3D scene scripts
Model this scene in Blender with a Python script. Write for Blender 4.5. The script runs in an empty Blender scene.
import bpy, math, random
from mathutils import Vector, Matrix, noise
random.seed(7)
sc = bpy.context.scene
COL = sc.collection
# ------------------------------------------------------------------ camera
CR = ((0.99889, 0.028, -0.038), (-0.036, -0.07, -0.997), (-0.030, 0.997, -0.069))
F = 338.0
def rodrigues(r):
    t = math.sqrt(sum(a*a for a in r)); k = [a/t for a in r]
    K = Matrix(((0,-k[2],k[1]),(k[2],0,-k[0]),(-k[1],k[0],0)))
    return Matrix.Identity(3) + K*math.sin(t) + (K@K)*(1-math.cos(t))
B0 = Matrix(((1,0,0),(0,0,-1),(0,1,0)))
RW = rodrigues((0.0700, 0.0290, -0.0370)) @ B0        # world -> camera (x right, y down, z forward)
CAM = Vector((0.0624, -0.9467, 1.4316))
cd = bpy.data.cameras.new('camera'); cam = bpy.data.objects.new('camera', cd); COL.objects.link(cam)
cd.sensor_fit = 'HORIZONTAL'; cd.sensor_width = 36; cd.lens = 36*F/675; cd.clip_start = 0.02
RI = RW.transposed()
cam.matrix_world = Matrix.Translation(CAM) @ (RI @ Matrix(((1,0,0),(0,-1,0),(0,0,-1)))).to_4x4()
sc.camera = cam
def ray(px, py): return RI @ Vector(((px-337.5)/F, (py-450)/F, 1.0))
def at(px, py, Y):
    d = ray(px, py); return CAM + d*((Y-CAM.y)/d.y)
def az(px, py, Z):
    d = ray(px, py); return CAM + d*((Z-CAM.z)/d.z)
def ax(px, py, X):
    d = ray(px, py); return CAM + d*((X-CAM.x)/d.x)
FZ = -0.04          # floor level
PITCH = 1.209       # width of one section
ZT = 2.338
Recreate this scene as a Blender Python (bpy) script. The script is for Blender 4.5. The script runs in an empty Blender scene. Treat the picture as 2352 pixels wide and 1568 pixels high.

◆ Written problem
Extract the data exactly as given.

◆ Task solution
Model this scene in Blender with a Python script. Write for Blender 4.5. The script runs in an empty Blender scene.
import bpy, math, random
from mathutils import Vector, Matrix, noise
random.seed(7)
sc = bpy.context.scene
COL = sc.collection
# ------------------------------------------------------------------ camera
CR = ((0.99889, 0.028, -0.038), (-0.036, -0.07, -0.997), (-0.030, 0.997, -0.069))
F = 338.0
def rodrigues(r):
    t = math.sqrt(sum(a*a for a in r)); k = [a/t for a in r]
    K = Matrix(((0,-k[2],k[1]),(k[2],0,-k[0]),(-k[1],k[0],0)))
    return Matrix.Identity(3) + K*math.sin(t) + (K@K)*(1-math.cos(t))
B0 = Matrix(((1,0,0),(0,0,-1),(0,1,0)))
RW = rodrigues((0.0700, 0.0290, -0.0370)) @ B0        # world -> camera (x right, y down, z forward)
CAM = Vector((0.0624, -0.9467, 1.4316))
cd = bpy.data.cameras.new('camera'); cam = bpy.data.objects.new('camera', cd); COL.objects.link(cam)
cd.sensor_fit = 'HORIZONTAL'; cd.sensor_width = 36; cd.lens = 36*F/675; cd.clip_start = 0.02
RI = RW.transposed()
cam.matrix_world = Matrix.Translation(CAM) @ (RI @ Matrix(((1,0,0),(0,-1,0),(0,0,-1)))).to_4x4()
sc.camera = cam
def ray(px, py): return RI @ Vector(((px-337.5)/F, (py-450)/F, 1.0))
def at(px, py, Y):
    d = ray(px, py); return CAM + d*((Y-CAM.y)/d.y)
def az(px, py, Z):
    d = ray(px, py); return CAM + d*((Z-CAM.z)/d.z)
def ax(px, py, X):
    d = ray(px, py); return CAM + d*((X-CAM.x)/d.x)
FZ = -0.04          # floor level
PITCH = 1.209       # width of one section
ZT = 2.338
Recreate this scene as a Blender Python (bpy) script. The script is for Blender 4.5. The script runs in an empty Blender scene. Treat the picture as 2352 pixels wide and 1568 pixels high.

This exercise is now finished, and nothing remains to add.